Some corrections here.:)
Graff didn't work on Brick Bradford. That was Paul Norris. (Who was also filling in for Graff on X9.)
Raabs first dailies were actually signed by him.(Probably lettered by Frank Engli and with art assist by Caniff.)
And the Dwyer (spelling?)
Patsy must be from a later date than 1940.

Posted some Norris/Graff art on my blog today, BTW.

Ger Apeldoorn said...

I keep mistaking Norris for Graff. But what did Graff do after 1945, when X-9 was taken over by a string of artists, inlcuding Rodlaw Willard in the late forties and possibly early fifties (Wikipedia mentions another artist for 1950/51, but my samples show it was signed in the panels by Willard). In 1952/1953 Hollingworth drew the strip, after which Geortge Tuska did it for a while as well. I have samples of those two as well, both interesting to me as I am interested in comic book artists whole moonlightedin newspaper strips?

Ger Apeldoorn said...

Patsy was taken over by Bill Dyer. I accidentally used one of his dailies here, which I removed. The temptation to call him Dwyer is big, especially if you are into Caniff as much as you are an know one of his early friends and masters was a Dwyer.

Ger Apeldoorn said...

And I just found out that X-9 was not taken over by anyone (the names I mention are involved with the later version od Scorchy Smith). This gives me something else to look for.

Smurfswacker said...

I'd like to join the Graff discussion. I've seen enough of his work on Patsy to conclude that most of the work was his, and that despite his debt to the Sickles/Caniff style, he was a master in his own right.

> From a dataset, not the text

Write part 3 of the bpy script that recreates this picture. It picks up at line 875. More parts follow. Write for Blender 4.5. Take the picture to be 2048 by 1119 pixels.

Patsy is full of great experiments with lighting and staging; and Graff worked hard on the scripts, trying to humanize his characters and situations. Graff was the only adventure strip writer other than Caniff to try this, and if his efforts didn't match Caniff's epic proportions, he still did a fine job.

I can't figure out why Graff made such a major stylistic change during X-9. The first year or so were close to his original style, and rather good, but he got very sloppy. As is well-known, he was battling the bottle; perhaps its effects were partly responsible for the change. It definitely figured into Norris' being hired to write and draw fill-in stories. Even so, during the fifties Graff's stories continued to emphasize character in both the leads and the secondary players.

All this ended when Bob Lubbers took over. Even the beautiful Al Williamson strips had very simplistic, formula scripts (this is not a putdown of Archie Goodwin, whose work I admire; I'm sure he followed the syndicate's instructions).

By the way, I've seen some clips of Raab's Patsy, in Ron Goulart's collection, which were unmistakably Sickles' work (except perhaps for Patsy).